As well as being amid a green space the size of Hyde Park, they will have new public transport links and stations, and will be able to use the Park's world-class sporting facilities, such as the aquatics centre. There will be 9,000 new homes in the park and 40,000 in the wider Lower Lea Valley area. Media and creative industries are expected to occupy the 1.5 million square metre Olympic media centre.

Revenues from locals would also offset feared losses from high-maintenance sports facilities such as the pool, velodrome and stadium, which have yet to secure anchor tenants.

Potential operating losses may not be fully covered by Ken Livingstone's £10 million-a-year guarantee against deficits.

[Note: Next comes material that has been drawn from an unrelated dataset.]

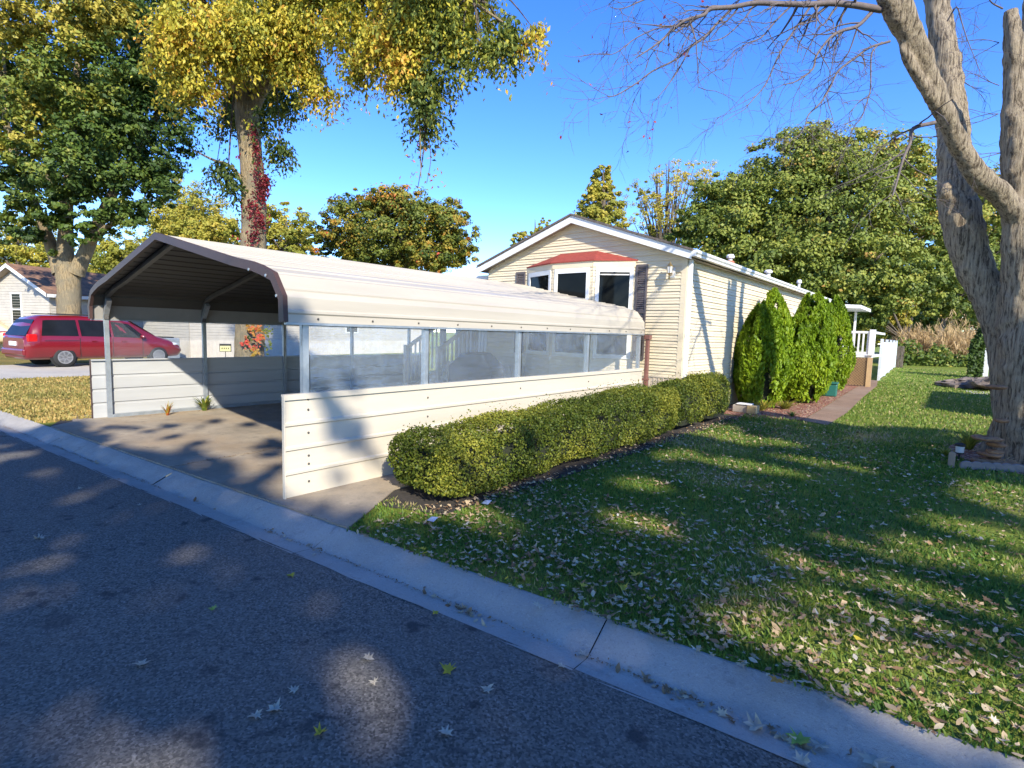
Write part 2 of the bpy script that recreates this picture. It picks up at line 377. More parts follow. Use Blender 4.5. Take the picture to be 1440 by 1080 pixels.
def limb_paths(mb, base, r0, targets, fork, n=7, spread=.5):
    for t in targets:
        t = np.array(t, float); b = np.array(fork, float); mid = b*.5+t*.5 + rng.normal(0, spread*.25, 3) + np.array([0, 0, spread*.3])
        p = spline([b, mid, t], 5); mb.tube(p, np.linspace(r0, r0*.18, len(p)), n, cap=False)
def tree(name, label, blobs, base, r, n, size, m, barkm, group=None, fork_h=None, clump=.16, gap=.0, seed=1, cat='tree', nl=16, per=55, aspect=.6, shell=2.4, sink=.3):
    base = np.array(base, float); root = empty(name, base, 0, label, cat, group)
    P, nor, ti, cc = crown_points(blobs, n, clump, per, shell, gap, seed)
    B = np.array(blobs); cen = B[:, :3].mean(0); low = (B[:, 2]-B[:, 5]).min()
    if fork_h is None: fork_h = max(base[2]+.5, low*.7+cen[2]*.3)
    f = base*.75+cen*.25; f[2] = fork_h
    mb = MB(); p = spline([base-np.array([0, 0, sink]), base*.7+f*.3, f], 4); mb.tube(p, np.linspace(r*1.25, r*.75, len(p)), 10, cap=False)
    top = cen.copy(); top[2] = (B[:, 2]+B[:, 5]*.5).max(); p = spline([f, f*.4+top*.6, top], 4); mb.tube(p, np.linspace(r*.75, r*.12, len(p)), 8, cap=False)
    idx = rng.choice(len(cc), min(nl, len(cc)), replace=False); limb_paths(mb, base, r*.42, cc[idx], f, 6, r*3)
    mb.build('trunk', barkm, root, smooth=True)
    leaves('crown', P, nor, size*rng.uniform(.7, 1.3, len(P)), m, root, ti, aspect)
    return root
def pblob(px, py, Z, rx, ry, tint=.4, rd=None):
    c = at(px, py, Z); s = Z/FPX
    return (c[0], c[1], c[2], rx*s if rd is None else rd, rx*s if rd is None else rd, ry*s, tint)

# ------------------------------------------------------------------ world, sun
SUN = np.array([.34, -.2, .255]); SUN = SUN/np.linalg.norm(SUN)
el = math.asin(SUN[2]); azr = math.atan2(SUN[0], SUN[1])
w = bpy.data.worlds.new('World'); SC.world = w; w.use_nodes = True; nt = w.node_tree
bg = nt.nodes['Background']; sky = nt.nodes.new('ShaderNodeTexSky'); sky.sky_type = 'NISHITA'; sky.sun_disc = False
sky.sun_elevation = el; sky.sun_rotation = azr; sky.air_density = 1.0; sky.dust_density = .0; sky.ozone_density = 3.0; sky.altitude = 1500
hs = nt.nodes.new('ShaderNodeHueSaturation'); hs.inputs['Saturation'].default_value = 1.29; hs.inputs['Hue'].default_value = .517; hs.inputs['Value'].default_value = 1.0
nt.links.new(sky.outputs[0], hs.inputs['Color']); nt.links.new(hs.outputs[0], bg.inputs[0]); bg.inputs[1].default_value = .15
sd = bpy.data.lights.new('sun', 'SUN'); sd.energy = 3.1; sd.angle = math.radians(.8); sd.color = (1, .935, .80)
so = bpy.data.objects.new('sun', sd); C.objects.link(so); so.rotation_euler = Vector(SUN).to_track_quat('Z', 'Y').to_euler()
SC.view_settings.view_transform = 'Standard'; SC.view_settings.look = 'None'; SC.view_settings.exposure = 1.42; SC.view_settings.gamma = 1
SC.cycles.max_bounces = 8; SC.cycles.transparent_max_bounces = 16

# ------------------------------------------------------------------ ground, road, kerb, drive
KD = np.array([1, .0875]); KD /= np.linalg.norm(KD); KN = np.array([-KD[1], KD[0]]); KO = np.array([0, -.55])
def kp(s, o): return tuple(KO + KD*s + KN*o)
sheet('road', [kp(-160, .02), kp(-160, -7.5), kp(160, -7.5), kp(160, .02)], -.09, MT['asphalt'])
sheet('lawn', [kp(-400, .41), kp(400, .41), (420, 500), (-420, 500)], -.004, MT['lawn'])
sheet('grass_verge', [kp(-400, -7.4), kp(-400, -260), kp(400, -260), kp(400, -7.4)], -.086, MT['drylawn'])
prof = [(0, -.088), (.165, -.108), (.185, -.105), (.30, -.05), (.40, -.003), (.42, 0.), (.45, -.02)]
mb = MB(); seg = [(-60, -8.1), (-8.1, -4.9), (-4.9, -1.75), (-1.75, .98), (.98, 3.33), (3.33, 5.9), (5.9, 9), (9, 40)]
for a, b in seg:
    a += .002; b -= .002; n = max(2, int((b-a)*5)) if b-a < 6 else 8
    base = len(mb.v)
    for i in range(n+1):
        s = a+(b-a)*i/n
        for (o, z) in prof: mb.v.append((*kp(s, o+random.uniform(-.007, .007)), z+random.uniform(-.004, .004)))
    k = len(prof)
    for i in range(n):
        for j in range(k-1): mb.f.append((base+i*k+j, base+(i+1)*k+j, base+(i+1)*k+j+1, base+i*k+j+1))
tag(mb.build('kerb', MT['kerb'], smooth=True), kind='structure')
sheet('kerb_bed', [kp(-60, -.0), kp(40, -.0), kp(40, .44), kp(-60, .44)], -.125, MT['dirt'])
# drive: slabs with open joints over dirt
sheet('drive_bed', [(1.05, -.028), (.48, .9), (.46, 7.55), (-6.45, 7.55), (-6.45, .15), (-6.8, -.2), (-5.75, -.625)], .0015, MT['dirt'])
def slab(poly, z0=-.05, z1=.012):
    MBs.prism([(x, y, z0) for x, y in poly], (0, 0, z1-z0))
MBs = MB()
def ky(x, o): return KO[1] + KD[1]/KD[0]*(x-KO[0]) + o/KD[0]
slab([(1.05, ky(1.05, .425)), (.47, .9), (.44, 2.6), (-2.18, 2.6), (-1.93, ky(-1.93, .425))])
slab([(-1.95, ky(-1.95, .425)), (-2.2, 2.6), (-6.05, 2.6), (-6.02, ky(-6.02, .425)+.35), (-5.7, ky(-5.7, .425))])
slab([(.44, 2.612), (.44, 7.55), (-2.18, 7.55), (-2.18, 2.612)])
slab([(-2.2, 2.612), (-2.2, 7.55), (-6.05, 7.55), (-6.05, 2.612)])
slab([(-6.07, 7.55), (-6.45, 7.55), (-6.45, .15), (-6.75, -.15), (-6.04, ky(-6.02, .425)+.36)])
tag(MBs.build('driveway', MT['drive']), kind='structure')
sheet('parking_pad', [(-20.7, -6), (-20.7, 13), (-14.4, 13), (-14.9, -6)], .004, MT['pad'])
sheet('dry_grass', [kp(-40, .44), (-6.46, ky(-6.46, .44)), (-6.46, 8.5), (-60, 30)], .0005, MT['drylawn'])
sheet('path', [(2.45, 9.5), (2.93, 9.25), (2.93, 11.7), (2.75, 16), (2.6, 21.3), (2.3, 25), (1.95, 25), (2.1, 21), (2.25, 16), (2.4, 11.5)], .006, MT['walk'])
sheet('mulch_bed', [(.62, 9.3), (1.5, 9.15), (2.44, 9.52), (2.39, 11.5), (2.24, 16), (2.09, 21), (.62, 21)], .003, MT['mulch'])
sheet('tree_bed', [tuple((4.72+1.35*(1+math.cos(a)), 8.15+1.62*math.sin(a))) for a in np.linspace(0, 6.1, 24)], .004, MT['mulch'])
sheet('hedge_bed', [(.42, .75), (.8, .5), (1.35, .72), (1.42, 3), (1.42, 6), (1.5, 9.12), (.6, 9.12), (.42, 7.5)], .002, MT['dirt'])
sheet('concrete_pad', [(5.3, 20.9), (7.4, 20.6), (7.4, 22.4), (5.0, 22.3)], .006, MT['pad'])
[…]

The LDA has closely studied the Olympic park created for the 1972 Munich Games, which like Stratford contained the main cluster of venues win a new urban park run by the city government. Even though Munich's park benefited, until recently, from having football club Bayern Munich as an anchor tenant, it suffered financial difficulties.

Gareth Blacker, the LDA's director of Olympic development, said: "There are many similarities with Munich but the difference with London is we could have considerable commercial and residential incomes which they didn't. In the worst-case scenario the sports facilities might not pay their way, but the plan would be for incomes such as ground rent to make up for this."

The LDA will gradually sell land to property developers and would not necessarily remain owner of all the sports venues. Mr Russell said: "The venues have to be commercially viable in their own right and the LDA has no ambitions to become the long-term landlord. It is difficult to say who could take over - they could have access to a variety of public funds from further or higher education or local authorities."

Next summer the LDA will submit a planning application setting out its framework for open land, schools, health facilities, infrastructure and workspace in the Olympic park. This week it appointed a team for the project: KCAP Architects & Planners, Allies and Morrison, and EDAW, which devised the 2012 bid plan.